Since Peduzzi-Nelson argues that embryonic stem cell research is fueled by the desire for money, it's enlightening to examine exactly what's at stake for her research if federal funding restrictions on embryonic stem cell research are lifted.

In 2005, the National Institutes of Health (NIH) funneled $2 billion in federal funds into stem cell research in the US. Out of that total, 20 percent, or $400 million, went to embryonic stem cell research. The other 80 percent, or $1.6 billion, went to other forms of stem cell research, such as the kind Peduzzi-Nelson undertakes.

The reason embryonic stem cell research gets so little from the NIH is due to the federal restrictions placed on it by President Bush and the GOP-controlled Congress.

Embryonic stem cell researchers can only access the NIH money if their research uses the 20 lines specified by the Bush Administration in 2001. Those who are doing research on newly developed lines, which is where much of the promise lies, need not apply.

Peduzzi-Nelson and other adult stem cell researchers, on the other hand, can access the NIH funding with any research project they want.

If the federal restrictions are lifted, more grant applications for embryonic stem cell research would be filed, thereby putting Peduzzi-Nelson and other adult stem cell researchers into more stringent competition for funds.
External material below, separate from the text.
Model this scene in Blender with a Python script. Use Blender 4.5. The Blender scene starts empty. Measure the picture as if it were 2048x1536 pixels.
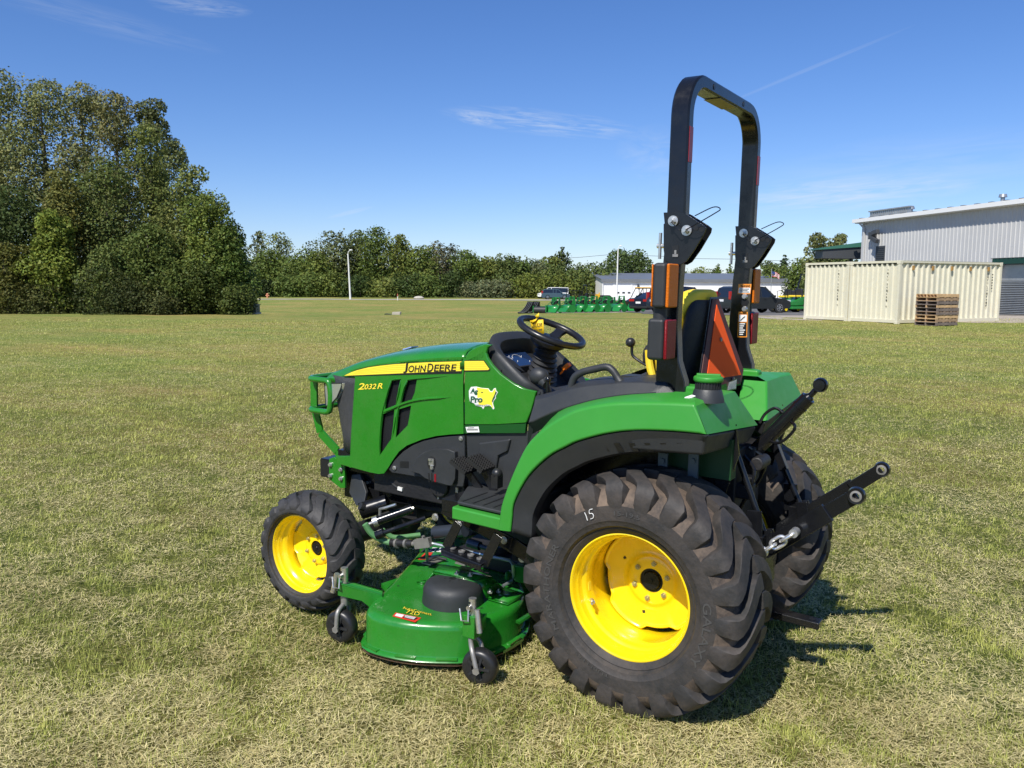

This, to say the least, puts a huge qualifier on Peduzzi-Nelson's already unsubstantiated claim about embryonic stem cell research being fueled by financial greed.

In the end, though, what's most troubling about Peduzzi-Nelson's column is that she pits adult stem cell research and embryonic stem cell research in a struggle against each other. In reality, the two are very separate avenues of research, in spite of the fact that they share the tag line of "stem cell research."

As Tenneille Ludwig points out in his piece, when it comes to adult stem cell research and embryonic stem cell research, "an honest scientist would never equate the two."

Peduzzi-Nelson is right that adult stem cell research holds a lot of promise and should be a research avenue that's continued into the future. No one is arguing that it shouldn't, and that includes embryonic stem cell scientists.

Peduzzi-Nelson is also right that embryonic stem cell research has a ways to go before it's viable in humans. And that's all the more reason to lift funding restrictions on it now.